In this market, WPS means won’t play soccer

    In case you are like most soccer fans and had forgotten already, the Women’s Professional Soccer (WPS) is slated to start next spring. But not locally anymore.

    The league made it official this week that Dallas Sting owners Brent Coralli and Jack Hanks aren’t ready for the big leagues.

    No women’s pro soccer will be here next year and, really, what are the chances that it happens in 2010?

    Coralli didn’t return phone calls this week, and neither Coralli nor Hanks has done so in two years of attempted contact.

    The WPS issued a release about the Dallas team Friday:

    "Women’s Professional Soccer (WPS) plans to launch with seven teams in 2009.A Dallas team will not participate in the inaugural season. The rights to the Dallas market currently reside with the league, which is attempting to secure a suitable Dallas stadium deal, likely for 2010.

    "If a viable stadium deal is secured either by the league or by any prospective WPS investors in the Dallas market and the league approves an ownership group, the rights to operate a Dallas team can be assigned to those owners, at which point the great soccer fans of the Dallas and Fort Worth areas can again look forward to having a WPS team to call their own."

    Facility issues, eh? What about Pizza Hut Park?

    Apparently, the Sting folks couldn’t work out an agreement with the Hunt family.

    FC Dallas ownership can’t be expected to cut the Sting some crazy deal in the name of fellow soccer love.

    Besides, what kind of team or league begins its existence by looking for a handout?

    The Sting club needs to build its own 6,000-seat stadium and could do well for itself by constructing an intimate facility in the Grapevine-Southlake area.

    If the money men are coming up short then, they’re not really money men, are they?
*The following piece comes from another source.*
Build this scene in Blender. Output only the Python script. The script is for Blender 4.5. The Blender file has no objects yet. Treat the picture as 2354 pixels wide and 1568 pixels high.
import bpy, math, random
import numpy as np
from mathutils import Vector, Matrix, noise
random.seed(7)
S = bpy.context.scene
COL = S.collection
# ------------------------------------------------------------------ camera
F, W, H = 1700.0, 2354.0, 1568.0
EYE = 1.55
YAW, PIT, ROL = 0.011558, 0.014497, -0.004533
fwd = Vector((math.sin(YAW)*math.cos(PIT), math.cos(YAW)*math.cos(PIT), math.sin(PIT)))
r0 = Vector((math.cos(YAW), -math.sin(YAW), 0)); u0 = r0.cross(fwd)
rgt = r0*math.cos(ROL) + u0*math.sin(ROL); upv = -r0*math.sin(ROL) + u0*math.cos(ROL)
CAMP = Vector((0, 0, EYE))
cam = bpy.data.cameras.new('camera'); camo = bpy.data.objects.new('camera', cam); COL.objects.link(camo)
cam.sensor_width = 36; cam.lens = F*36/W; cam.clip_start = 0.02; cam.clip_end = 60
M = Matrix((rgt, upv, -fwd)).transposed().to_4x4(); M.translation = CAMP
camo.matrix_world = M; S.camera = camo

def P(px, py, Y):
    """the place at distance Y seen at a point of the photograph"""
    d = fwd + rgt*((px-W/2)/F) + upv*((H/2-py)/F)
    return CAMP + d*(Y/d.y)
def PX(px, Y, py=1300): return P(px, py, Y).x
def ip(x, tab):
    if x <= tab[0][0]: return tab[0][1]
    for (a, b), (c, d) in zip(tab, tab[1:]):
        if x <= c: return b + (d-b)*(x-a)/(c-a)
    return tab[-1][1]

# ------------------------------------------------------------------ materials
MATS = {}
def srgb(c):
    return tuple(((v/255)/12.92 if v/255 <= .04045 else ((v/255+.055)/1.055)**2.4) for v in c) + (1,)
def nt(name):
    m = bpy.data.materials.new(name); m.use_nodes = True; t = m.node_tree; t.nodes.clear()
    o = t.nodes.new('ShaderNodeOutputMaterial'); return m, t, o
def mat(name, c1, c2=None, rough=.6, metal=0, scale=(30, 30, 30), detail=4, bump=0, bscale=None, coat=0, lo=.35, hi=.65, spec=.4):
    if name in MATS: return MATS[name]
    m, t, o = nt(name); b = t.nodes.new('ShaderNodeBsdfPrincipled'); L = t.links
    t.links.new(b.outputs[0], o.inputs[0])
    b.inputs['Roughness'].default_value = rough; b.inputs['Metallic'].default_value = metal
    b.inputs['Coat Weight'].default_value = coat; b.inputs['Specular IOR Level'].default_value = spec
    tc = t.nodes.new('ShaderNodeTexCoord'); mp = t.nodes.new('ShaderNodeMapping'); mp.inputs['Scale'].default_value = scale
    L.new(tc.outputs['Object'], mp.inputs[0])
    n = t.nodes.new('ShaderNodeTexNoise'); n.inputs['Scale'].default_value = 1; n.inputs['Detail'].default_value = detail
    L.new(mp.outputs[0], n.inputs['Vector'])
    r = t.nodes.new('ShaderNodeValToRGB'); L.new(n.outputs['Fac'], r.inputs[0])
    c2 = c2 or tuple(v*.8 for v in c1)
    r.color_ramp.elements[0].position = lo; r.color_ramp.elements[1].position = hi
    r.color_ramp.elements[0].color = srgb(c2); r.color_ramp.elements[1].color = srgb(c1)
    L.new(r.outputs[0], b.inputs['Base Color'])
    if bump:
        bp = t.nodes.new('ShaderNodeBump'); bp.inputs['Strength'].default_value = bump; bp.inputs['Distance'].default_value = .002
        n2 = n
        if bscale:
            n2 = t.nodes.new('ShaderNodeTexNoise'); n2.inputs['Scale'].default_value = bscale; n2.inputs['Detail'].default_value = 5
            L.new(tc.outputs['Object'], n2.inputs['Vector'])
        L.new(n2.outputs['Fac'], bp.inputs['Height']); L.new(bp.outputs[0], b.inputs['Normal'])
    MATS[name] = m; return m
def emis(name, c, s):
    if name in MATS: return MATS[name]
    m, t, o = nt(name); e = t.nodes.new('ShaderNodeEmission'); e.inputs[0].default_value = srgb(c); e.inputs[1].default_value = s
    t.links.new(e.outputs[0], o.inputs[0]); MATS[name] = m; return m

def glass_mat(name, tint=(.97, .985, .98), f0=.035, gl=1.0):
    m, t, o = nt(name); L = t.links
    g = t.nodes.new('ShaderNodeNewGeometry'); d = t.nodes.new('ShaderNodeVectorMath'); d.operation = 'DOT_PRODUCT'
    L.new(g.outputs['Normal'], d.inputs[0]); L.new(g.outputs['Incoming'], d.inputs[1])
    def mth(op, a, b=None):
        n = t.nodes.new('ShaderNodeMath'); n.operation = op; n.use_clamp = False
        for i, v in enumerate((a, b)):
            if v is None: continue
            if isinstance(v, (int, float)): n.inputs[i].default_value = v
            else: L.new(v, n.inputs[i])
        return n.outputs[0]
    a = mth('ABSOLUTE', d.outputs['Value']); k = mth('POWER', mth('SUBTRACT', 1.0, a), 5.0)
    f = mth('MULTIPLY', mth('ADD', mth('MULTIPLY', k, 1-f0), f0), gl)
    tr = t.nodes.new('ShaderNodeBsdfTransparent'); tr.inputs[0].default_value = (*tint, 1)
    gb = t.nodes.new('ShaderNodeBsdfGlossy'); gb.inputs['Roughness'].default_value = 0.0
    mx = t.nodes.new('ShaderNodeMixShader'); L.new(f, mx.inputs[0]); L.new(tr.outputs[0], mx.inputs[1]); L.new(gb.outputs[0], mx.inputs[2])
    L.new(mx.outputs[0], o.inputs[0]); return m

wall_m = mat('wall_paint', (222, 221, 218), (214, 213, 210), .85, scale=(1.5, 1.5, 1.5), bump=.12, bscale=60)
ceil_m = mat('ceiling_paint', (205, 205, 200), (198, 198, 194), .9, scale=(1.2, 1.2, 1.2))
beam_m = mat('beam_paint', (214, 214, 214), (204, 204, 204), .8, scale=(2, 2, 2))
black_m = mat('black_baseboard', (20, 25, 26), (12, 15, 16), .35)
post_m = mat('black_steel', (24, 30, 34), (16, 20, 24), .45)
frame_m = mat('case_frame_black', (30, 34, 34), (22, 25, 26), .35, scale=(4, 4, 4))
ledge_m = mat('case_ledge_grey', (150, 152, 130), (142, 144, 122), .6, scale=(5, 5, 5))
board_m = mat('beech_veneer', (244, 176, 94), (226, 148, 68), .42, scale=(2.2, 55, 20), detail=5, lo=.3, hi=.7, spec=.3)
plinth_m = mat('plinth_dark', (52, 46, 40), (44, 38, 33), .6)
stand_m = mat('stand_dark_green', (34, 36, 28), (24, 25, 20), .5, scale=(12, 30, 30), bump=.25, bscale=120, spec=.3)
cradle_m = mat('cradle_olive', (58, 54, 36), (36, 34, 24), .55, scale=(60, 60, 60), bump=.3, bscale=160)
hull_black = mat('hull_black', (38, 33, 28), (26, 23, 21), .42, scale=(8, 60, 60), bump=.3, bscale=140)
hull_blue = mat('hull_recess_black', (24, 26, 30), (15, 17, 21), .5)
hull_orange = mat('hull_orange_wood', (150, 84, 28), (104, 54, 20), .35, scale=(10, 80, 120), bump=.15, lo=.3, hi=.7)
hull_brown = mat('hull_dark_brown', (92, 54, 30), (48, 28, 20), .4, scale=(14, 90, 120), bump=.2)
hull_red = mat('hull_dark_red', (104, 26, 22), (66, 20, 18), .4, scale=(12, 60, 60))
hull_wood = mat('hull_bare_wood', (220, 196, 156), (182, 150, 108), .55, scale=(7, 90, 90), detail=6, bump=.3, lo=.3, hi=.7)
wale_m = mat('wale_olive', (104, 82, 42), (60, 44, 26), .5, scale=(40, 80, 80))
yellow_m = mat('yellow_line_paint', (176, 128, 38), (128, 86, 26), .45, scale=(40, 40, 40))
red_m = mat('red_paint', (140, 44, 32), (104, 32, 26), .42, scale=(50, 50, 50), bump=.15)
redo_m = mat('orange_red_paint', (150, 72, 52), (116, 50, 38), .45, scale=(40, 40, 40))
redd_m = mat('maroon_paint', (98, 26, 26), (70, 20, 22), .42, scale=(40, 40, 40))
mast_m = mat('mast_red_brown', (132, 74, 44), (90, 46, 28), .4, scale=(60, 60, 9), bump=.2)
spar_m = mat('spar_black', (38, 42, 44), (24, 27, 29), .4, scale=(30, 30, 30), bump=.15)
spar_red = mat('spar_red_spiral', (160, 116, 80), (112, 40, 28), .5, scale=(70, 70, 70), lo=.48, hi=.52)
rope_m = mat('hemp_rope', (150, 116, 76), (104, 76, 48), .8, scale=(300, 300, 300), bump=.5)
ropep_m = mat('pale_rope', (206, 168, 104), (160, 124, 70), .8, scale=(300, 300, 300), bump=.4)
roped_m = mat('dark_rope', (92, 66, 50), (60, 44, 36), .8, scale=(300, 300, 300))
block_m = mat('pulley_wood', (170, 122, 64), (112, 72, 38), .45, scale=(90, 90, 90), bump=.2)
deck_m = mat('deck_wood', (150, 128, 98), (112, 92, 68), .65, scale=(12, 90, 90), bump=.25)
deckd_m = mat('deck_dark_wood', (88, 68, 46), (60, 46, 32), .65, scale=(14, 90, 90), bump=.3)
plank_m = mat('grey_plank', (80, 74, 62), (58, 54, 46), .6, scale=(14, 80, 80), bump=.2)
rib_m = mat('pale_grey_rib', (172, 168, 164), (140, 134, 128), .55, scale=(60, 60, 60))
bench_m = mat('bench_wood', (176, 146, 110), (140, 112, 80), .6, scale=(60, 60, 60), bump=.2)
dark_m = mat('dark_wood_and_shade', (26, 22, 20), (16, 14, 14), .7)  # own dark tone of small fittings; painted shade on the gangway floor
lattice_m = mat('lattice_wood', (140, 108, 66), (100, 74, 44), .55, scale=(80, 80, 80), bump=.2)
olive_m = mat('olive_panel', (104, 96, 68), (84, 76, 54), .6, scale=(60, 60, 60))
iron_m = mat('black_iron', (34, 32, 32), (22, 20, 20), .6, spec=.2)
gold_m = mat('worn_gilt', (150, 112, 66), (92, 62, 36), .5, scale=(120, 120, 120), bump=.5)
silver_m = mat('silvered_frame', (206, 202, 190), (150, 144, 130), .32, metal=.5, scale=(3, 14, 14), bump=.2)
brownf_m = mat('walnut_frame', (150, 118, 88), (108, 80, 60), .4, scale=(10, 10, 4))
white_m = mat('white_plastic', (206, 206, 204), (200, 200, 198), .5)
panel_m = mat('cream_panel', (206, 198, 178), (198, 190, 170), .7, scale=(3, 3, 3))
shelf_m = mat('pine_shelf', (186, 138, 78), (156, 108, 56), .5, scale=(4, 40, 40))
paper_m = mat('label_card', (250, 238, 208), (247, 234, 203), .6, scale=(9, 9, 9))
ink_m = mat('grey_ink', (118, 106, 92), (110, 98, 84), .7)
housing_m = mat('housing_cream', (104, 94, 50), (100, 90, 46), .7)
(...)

    And that’s the problem. Any potential soccer owner in the United States needs to have bags of start-up cash followed by piles of I’m-going-to-lose-my-shirt-for-five-years cash.

    It also needs savvy leadership.

    In Chicago, the WPS team is led by one of Major League Soccer’s all-time great general managers in Peter Wilt, the former and still greatly missed Chicago Fire boss.

    The Red Stars have direction, a great logo and name, a facility, a coach (which they hired back in May) and are ready to play come April.

    Funny how it works that way.

    The Sting guys never brought in anyone with the experience, connections or the common sense of Wilt.

    It was doomed from the beginning.

    If it makes it any easier, there’s a new men’s pro indoor league starting up, with the Texas Outlaws playing in North Richland Hills at the NYTEX Sports Centre from November through March. By the time their season is over ... well, perhaps by then, the Chicago Red Stars will be on TV.